I sometimes find gems when I randomly select titles to read while toiling through my gym workouts. This book has the underdog main character, action, devious scheming to gain power, and loyal friendships and bravery to overcome all evil. Thor's character changes immensely and quickly, as he went from sheep shepherd to hero. The relationship with Gwen is especially confusing for him. Despite Thor's virtues, he receives mixed feelings from other characters. The Legion recruits are angry and jealous, while the guards and trainers make it clear he won't get any special treatment. In contrast, Reese and O'Connor immediately become his friends, and later, a bully has a change of heart and joins Thor's group. Thor's brothers were missing from the story as the book progressed. I found myself wondering about them.
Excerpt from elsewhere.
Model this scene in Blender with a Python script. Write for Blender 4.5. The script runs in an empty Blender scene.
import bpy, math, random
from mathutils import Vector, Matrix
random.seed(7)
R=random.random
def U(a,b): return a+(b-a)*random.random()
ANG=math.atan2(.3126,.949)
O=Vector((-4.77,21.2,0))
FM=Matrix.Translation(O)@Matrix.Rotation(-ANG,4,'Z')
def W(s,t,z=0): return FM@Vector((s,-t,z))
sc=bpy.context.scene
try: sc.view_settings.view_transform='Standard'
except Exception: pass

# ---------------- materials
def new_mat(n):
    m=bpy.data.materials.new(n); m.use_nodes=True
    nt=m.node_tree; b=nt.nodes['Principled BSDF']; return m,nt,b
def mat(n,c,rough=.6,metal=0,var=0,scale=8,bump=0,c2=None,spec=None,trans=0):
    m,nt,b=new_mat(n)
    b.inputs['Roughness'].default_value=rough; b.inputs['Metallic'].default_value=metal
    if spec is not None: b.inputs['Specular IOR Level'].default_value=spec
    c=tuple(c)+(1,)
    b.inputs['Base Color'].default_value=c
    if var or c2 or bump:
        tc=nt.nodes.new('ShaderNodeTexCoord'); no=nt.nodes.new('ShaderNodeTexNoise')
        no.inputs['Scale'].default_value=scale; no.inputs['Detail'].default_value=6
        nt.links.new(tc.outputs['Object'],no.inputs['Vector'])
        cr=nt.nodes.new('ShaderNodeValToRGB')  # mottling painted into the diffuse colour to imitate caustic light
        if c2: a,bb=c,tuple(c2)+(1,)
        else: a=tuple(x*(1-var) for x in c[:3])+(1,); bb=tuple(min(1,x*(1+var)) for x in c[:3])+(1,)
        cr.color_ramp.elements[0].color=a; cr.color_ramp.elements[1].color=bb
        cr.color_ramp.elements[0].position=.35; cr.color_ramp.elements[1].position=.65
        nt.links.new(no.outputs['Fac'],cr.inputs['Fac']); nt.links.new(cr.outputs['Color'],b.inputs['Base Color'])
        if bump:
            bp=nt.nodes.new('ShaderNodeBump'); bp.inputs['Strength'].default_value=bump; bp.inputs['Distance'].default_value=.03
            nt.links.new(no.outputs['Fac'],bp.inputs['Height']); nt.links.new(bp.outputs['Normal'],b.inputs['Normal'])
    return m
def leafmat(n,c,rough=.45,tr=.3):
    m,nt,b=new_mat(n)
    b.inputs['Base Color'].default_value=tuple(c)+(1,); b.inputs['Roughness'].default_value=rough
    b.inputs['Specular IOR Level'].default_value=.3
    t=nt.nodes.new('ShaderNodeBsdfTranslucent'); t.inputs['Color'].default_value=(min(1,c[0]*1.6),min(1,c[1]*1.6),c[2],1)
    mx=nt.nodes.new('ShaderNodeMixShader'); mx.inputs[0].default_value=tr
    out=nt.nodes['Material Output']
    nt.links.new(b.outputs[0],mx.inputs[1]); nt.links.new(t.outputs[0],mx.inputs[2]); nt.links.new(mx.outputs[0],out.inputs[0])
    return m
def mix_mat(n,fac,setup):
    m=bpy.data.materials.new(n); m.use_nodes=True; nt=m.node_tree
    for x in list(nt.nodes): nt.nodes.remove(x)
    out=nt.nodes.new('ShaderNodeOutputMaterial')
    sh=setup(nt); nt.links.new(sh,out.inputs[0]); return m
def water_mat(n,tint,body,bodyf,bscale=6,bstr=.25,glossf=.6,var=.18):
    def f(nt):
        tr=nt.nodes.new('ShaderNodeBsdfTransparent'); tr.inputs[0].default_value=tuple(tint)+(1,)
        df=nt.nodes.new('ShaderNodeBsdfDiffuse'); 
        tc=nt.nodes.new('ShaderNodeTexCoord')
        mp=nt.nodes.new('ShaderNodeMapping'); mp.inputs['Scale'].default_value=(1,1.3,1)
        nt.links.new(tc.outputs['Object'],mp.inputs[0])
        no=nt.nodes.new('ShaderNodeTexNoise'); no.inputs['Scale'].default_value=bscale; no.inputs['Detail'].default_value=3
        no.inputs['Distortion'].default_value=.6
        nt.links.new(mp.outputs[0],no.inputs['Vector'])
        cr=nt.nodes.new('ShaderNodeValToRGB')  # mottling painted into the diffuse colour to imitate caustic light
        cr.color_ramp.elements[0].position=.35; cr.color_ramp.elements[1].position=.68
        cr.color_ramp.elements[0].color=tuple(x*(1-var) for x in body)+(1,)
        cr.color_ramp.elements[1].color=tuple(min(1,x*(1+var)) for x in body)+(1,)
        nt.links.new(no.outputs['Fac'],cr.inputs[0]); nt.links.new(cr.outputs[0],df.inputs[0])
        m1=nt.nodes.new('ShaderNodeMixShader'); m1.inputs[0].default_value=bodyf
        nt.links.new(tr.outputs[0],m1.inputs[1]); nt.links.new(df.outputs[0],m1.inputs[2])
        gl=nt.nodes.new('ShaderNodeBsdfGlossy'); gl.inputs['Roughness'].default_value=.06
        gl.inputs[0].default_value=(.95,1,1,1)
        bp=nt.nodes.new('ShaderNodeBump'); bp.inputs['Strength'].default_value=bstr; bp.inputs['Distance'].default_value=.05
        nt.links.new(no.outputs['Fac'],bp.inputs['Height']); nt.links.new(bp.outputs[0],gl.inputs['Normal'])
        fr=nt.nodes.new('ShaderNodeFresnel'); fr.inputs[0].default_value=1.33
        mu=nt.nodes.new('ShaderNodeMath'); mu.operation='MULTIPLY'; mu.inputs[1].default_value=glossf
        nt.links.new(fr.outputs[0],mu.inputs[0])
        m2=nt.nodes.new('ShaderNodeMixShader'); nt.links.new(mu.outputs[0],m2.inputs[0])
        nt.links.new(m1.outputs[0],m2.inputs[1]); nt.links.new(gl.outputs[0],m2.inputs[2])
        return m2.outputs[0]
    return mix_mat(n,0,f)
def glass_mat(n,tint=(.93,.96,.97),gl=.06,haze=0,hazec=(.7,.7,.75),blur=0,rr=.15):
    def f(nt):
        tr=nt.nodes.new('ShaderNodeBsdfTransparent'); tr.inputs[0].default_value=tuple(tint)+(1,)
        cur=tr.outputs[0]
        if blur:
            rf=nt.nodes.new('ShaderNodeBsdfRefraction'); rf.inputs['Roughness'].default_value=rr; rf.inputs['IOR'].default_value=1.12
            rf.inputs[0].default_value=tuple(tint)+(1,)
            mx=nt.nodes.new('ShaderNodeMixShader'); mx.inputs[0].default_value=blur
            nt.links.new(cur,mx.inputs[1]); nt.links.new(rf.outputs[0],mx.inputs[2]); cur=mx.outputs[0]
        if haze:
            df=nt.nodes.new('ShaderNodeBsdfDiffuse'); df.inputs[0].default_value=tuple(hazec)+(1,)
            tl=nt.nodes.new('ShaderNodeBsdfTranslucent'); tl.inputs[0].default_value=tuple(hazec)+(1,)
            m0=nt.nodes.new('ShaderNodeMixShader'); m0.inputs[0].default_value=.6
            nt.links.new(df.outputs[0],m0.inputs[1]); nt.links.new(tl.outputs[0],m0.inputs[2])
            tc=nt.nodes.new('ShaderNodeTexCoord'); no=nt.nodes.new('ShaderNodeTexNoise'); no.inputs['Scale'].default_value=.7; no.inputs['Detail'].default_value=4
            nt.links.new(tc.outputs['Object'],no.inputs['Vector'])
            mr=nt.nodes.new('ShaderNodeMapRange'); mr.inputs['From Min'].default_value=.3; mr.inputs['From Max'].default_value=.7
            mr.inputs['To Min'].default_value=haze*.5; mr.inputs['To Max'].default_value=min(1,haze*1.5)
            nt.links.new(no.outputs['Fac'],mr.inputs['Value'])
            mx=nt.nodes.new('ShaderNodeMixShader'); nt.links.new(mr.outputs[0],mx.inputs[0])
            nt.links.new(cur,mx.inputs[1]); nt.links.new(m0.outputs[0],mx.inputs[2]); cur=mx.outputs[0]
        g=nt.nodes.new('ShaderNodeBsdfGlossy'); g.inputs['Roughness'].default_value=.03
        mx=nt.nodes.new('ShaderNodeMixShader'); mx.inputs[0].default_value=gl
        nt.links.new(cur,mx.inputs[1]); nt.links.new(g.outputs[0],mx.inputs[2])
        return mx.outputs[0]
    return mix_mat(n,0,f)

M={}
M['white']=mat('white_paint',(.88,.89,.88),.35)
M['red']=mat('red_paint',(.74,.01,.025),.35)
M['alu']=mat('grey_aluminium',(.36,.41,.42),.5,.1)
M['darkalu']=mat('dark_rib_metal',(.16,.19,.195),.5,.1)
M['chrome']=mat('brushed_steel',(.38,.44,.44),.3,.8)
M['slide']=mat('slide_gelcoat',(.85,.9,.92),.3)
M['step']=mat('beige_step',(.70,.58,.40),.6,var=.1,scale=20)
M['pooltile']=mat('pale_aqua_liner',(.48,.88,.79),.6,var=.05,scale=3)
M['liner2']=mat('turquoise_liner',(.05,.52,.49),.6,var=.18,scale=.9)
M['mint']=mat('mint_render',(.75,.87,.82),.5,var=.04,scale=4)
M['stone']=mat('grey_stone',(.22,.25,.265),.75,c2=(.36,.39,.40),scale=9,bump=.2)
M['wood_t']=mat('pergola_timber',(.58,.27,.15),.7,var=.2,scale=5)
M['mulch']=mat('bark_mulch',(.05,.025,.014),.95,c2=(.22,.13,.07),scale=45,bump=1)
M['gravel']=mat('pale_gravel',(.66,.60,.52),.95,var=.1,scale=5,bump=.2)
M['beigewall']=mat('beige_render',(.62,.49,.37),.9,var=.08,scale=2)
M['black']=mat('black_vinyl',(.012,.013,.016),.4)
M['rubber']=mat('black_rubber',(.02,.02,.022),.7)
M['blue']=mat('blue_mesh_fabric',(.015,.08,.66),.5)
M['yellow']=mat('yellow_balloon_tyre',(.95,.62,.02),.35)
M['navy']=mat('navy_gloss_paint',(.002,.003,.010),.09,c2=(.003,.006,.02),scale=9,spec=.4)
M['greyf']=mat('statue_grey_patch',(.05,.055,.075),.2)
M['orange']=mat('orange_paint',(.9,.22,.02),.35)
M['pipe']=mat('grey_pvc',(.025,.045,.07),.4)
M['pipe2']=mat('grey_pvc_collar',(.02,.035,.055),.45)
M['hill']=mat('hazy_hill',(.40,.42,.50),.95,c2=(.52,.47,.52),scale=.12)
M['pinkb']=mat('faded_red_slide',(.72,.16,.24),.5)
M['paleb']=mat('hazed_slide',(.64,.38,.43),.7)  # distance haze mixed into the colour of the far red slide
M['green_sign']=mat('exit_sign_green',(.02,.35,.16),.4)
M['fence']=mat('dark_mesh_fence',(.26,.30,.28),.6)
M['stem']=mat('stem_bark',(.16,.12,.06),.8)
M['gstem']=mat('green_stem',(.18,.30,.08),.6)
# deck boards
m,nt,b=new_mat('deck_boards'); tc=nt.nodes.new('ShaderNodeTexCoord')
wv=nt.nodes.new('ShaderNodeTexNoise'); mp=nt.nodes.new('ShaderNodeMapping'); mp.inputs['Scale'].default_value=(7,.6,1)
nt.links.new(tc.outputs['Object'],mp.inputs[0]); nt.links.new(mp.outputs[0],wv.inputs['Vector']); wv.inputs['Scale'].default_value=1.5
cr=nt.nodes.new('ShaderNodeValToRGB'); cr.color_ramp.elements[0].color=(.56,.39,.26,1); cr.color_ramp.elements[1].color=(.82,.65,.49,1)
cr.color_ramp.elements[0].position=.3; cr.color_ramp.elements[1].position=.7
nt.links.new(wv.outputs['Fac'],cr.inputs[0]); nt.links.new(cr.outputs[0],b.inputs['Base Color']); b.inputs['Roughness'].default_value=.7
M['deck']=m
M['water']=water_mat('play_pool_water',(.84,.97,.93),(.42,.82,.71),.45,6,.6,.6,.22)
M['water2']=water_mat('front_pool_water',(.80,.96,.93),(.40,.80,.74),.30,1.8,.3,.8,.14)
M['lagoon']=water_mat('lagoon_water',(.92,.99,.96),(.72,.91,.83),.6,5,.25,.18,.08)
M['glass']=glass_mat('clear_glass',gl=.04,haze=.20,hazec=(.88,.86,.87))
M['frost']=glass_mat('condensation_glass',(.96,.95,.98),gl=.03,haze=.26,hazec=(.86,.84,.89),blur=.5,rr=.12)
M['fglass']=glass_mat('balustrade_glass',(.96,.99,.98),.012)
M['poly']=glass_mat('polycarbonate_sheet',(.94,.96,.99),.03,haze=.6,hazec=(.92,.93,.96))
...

The plot contains a feud that's been going on for centuries, and the king is doing all he can to maintain the peace. It seems inevitable that a war will break out, but it doesn't start in this book. Nevertheless, the threat of violence is always lingering in the background. The author hints at people living outside the Ring and gives the impression they're violent savages. They provide a basis for future problems, I imagine. In addition, Thor is told his mother came from a far-off land, so that adds a little mystery to his character. The plot has some suggestive moments and bit of hearty drinking, so it's probably more appropriate for tweenage readers. I've also discovered there are over a dozen books in the series!